(Dataset entries)
════
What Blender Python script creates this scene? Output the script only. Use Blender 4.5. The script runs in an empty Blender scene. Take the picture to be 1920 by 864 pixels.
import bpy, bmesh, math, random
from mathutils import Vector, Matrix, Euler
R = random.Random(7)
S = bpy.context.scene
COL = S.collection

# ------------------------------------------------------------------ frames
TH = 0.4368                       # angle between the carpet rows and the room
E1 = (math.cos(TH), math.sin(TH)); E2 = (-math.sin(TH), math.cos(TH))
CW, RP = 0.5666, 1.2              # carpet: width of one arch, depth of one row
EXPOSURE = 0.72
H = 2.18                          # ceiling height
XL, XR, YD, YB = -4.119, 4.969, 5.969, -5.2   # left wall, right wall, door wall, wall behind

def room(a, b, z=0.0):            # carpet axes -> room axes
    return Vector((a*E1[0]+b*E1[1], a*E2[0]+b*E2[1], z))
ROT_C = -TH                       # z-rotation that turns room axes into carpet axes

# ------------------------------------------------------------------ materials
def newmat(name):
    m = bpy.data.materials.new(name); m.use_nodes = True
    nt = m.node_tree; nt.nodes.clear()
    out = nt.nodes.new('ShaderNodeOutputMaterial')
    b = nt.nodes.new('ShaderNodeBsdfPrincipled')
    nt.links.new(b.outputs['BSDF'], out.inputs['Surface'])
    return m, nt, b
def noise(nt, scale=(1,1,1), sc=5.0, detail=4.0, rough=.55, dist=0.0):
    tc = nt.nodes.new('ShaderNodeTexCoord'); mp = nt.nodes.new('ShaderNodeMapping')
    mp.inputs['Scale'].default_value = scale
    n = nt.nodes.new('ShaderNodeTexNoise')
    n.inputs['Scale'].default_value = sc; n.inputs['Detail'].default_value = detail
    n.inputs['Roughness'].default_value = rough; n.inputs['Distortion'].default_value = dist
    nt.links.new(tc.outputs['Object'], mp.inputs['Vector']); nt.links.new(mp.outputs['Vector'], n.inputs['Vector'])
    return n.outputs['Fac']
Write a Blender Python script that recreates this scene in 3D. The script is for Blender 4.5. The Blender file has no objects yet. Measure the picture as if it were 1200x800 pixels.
════
Please return every line from the first one in the records above down to the line containing "COL = S.collection", including both, exactly as written and nothing more.

What Blender Python script creates this scene? Output the script only. Use Blender 4.5. The script runs in an empty Blender scene. Take the picture to be 1920 by 864 pixels.
import bpy, bmesh, math, random
from mathutils import Vector, Matrix, Euler
R = random.Random(7)
S = bpy.context.scene
COL = S.collection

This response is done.